Do this
For the material that follows, return exactly the lines from the one with "Build this scene" through the one with "SC = bpy.context.scene", both ends included.

---- Extracted material

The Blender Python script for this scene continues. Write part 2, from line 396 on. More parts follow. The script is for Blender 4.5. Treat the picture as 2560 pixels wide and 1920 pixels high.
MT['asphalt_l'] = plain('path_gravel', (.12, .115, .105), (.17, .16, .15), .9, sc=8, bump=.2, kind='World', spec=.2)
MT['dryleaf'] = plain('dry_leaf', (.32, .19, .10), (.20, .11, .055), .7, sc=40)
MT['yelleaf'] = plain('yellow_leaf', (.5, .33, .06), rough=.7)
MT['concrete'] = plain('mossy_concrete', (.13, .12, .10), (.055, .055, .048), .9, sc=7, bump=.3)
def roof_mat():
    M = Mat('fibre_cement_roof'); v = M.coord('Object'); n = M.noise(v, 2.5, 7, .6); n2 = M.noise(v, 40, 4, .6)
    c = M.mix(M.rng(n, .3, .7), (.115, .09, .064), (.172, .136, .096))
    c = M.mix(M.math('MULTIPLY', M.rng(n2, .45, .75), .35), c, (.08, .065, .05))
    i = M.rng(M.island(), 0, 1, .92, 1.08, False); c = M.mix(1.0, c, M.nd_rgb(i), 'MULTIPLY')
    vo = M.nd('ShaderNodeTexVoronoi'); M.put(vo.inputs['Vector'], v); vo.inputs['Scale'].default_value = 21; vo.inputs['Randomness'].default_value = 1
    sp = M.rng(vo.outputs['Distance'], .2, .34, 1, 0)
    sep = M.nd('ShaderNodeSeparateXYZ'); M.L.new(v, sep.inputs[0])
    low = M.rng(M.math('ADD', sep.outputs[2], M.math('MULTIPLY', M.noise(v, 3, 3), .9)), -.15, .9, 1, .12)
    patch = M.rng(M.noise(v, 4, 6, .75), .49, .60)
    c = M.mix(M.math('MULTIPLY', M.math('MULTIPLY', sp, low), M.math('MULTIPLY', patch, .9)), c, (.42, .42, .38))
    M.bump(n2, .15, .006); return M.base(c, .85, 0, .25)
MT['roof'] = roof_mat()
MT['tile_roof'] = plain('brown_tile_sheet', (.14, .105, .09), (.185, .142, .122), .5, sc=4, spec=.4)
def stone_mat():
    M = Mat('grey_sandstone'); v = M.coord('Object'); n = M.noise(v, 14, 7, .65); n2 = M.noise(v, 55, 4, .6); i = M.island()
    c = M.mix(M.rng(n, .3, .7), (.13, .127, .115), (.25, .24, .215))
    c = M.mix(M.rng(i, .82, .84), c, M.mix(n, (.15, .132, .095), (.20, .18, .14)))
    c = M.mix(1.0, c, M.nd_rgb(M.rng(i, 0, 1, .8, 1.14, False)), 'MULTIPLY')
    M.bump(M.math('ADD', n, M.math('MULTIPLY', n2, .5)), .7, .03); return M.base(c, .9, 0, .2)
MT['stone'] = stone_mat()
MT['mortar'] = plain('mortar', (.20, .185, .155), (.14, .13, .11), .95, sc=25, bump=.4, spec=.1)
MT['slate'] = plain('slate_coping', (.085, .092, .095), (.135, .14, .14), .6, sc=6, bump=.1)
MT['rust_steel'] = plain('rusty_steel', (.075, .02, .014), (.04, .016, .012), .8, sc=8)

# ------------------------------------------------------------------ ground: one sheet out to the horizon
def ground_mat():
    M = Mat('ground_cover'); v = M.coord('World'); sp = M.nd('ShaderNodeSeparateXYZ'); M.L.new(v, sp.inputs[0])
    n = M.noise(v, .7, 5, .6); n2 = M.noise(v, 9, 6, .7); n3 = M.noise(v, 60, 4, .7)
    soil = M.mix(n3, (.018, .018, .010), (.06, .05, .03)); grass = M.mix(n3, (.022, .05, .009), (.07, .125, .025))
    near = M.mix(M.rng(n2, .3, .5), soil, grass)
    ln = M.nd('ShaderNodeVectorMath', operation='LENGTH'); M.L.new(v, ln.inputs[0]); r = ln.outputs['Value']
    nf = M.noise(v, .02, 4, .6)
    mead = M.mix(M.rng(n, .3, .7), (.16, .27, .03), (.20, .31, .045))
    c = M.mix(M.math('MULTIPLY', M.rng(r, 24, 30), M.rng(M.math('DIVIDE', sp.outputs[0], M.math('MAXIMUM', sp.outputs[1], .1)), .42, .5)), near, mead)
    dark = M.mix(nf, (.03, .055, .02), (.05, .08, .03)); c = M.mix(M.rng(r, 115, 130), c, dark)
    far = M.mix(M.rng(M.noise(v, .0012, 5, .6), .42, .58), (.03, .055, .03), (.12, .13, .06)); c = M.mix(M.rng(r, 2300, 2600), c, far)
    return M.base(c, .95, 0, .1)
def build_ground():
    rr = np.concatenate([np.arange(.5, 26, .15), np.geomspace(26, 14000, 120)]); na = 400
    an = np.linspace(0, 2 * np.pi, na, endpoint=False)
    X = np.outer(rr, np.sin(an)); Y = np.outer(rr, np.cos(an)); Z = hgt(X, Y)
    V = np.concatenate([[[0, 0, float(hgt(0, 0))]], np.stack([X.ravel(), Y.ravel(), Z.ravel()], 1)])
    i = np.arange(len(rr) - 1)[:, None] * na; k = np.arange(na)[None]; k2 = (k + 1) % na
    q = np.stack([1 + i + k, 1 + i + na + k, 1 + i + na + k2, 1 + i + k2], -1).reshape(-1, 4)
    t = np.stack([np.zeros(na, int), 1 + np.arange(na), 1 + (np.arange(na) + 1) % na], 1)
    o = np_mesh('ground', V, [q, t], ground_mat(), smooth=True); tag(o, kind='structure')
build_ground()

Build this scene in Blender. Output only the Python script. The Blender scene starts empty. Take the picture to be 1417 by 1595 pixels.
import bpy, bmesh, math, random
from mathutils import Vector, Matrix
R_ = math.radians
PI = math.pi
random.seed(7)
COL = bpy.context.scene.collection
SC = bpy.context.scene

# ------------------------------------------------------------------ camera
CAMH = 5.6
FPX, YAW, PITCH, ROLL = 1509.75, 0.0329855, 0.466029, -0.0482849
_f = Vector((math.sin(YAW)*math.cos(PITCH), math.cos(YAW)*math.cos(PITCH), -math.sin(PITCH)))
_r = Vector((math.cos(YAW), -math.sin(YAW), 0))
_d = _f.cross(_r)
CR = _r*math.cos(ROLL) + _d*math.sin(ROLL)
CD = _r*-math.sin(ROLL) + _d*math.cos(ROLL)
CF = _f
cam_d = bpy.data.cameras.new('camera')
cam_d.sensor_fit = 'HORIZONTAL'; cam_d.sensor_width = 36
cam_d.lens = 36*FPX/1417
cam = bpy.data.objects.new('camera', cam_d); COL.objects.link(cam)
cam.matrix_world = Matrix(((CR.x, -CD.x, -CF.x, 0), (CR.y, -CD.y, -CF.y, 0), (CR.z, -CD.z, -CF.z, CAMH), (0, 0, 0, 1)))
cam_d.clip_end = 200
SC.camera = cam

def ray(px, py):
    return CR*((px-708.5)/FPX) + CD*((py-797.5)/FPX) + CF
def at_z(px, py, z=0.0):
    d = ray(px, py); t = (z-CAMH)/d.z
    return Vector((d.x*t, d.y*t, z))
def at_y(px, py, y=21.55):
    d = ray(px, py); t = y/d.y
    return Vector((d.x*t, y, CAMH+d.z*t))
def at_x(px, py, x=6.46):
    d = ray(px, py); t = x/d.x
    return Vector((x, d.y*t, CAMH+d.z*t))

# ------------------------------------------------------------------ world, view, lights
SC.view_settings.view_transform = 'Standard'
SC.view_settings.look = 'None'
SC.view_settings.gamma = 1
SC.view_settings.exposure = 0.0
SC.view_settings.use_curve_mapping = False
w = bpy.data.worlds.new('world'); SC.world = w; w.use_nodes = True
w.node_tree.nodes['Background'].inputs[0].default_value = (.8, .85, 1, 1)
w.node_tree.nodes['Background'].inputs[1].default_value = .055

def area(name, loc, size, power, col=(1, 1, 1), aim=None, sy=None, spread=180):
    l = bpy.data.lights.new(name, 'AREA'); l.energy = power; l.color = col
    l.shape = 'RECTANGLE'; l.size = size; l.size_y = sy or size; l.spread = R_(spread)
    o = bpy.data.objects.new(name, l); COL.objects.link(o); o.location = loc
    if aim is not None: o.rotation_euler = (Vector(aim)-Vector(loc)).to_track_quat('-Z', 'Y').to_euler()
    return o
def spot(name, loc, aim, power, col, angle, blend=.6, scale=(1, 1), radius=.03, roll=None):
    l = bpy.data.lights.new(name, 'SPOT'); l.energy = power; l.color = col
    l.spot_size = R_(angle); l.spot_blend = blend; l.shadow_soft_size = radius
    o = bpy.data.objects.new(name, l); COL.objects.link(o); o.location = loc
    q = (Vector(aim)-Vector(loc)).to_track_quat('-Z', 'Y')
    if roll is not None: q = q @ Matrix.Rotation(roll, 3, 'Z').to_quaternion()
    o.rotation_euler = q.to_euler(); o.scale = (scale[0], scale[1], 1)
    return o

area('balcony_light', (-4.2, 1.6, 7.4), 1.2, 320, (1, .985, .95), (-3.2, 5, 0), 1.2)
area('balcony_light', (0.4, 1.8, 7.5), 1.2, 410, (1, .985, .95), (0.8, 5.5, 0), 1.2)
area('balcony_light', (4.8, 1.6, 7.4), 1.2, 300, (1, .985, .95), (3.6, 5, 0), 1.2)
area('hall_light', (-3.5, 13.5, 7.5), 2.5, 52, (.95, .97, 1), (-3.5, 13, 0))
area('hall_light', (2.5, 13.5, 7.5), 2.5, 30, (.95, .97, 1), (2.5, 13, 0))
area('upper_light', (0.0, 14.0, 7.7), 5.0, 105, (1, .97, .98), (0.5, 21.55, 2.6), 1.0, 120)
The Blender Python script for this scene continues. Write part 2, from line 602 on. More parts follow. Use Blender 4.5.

--------

Solved exercise
Build this scene in Blender. Output only the Python script. The Blender scene starts empty. Take the picture to be 1417 by 1595 pixels.
import bpy, bmesh, math, random
from mathutils import Vector, Matrix
R_ = math.radians
PI = math.pi
random.seed(7)
COL = bpy.context.scene.collection
SC = bpy.context.scene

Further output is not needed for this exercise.